Packing Credit/Pre-shipment Finance, is a short-term working capital loan granted to export businesses by financial institutions to fuel their export needs.
Who can avail packing credit?
Any business/SME/exporter, with a valid Importer Exporter Code (IEC) and a confirmed export order from a foreign buyer or an irrevocable L/C issued by the buyer’s bank can avail packing credit.
What is Packing Credit in Foreign Currency (PCFC)?
Packing Credit in Foreign Currency (PCFC) is a pre-shipment loan offered in foreign currency. This helps exporters reduce currency risks.
How to repay packing credit?
One of the main features of the packing credit is that it is self-liquidating and repaid from export proceeds once the foreign buyer settles the payment.

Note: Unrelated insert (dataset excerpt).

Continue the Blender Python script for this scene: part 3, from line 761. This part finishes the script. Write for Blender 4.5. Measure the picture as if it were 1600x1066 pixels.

Is there a need for collateral in availing packing credit?
Yes, it may be needed. Repayment can be secured through export orders, letters of credit, collateral, or guarantees.

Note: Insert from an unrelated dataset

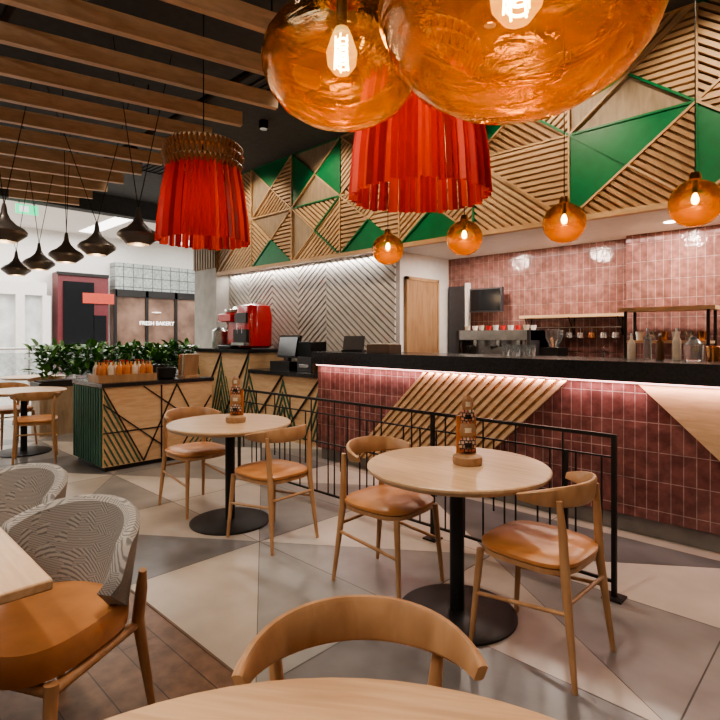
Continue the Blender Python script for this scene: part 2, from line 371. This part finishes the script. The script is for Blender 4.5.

What is the credit limit for the packing credit?
The credit limit usually lies between 20% -25% of the exporter’s yearly sales.
What is the repayment period of the packing credit?
Packing credit is generally available for up to 180 days, extendable to 360 days in special cases based on bank approval.
Can an exporter get Packing Credit for multiple orders?
Yes. Banks usually open separate packing credit accounts for each export order to ensure order-wise monitoring.
Can a first-time exporter apply for Packing Credit?
Yes, but banks require evidence of export readiness—such as production capability, supplier arrangements, export knowledge, and adherence to compliance norms. Joining EPCs and completing export-training programs helps.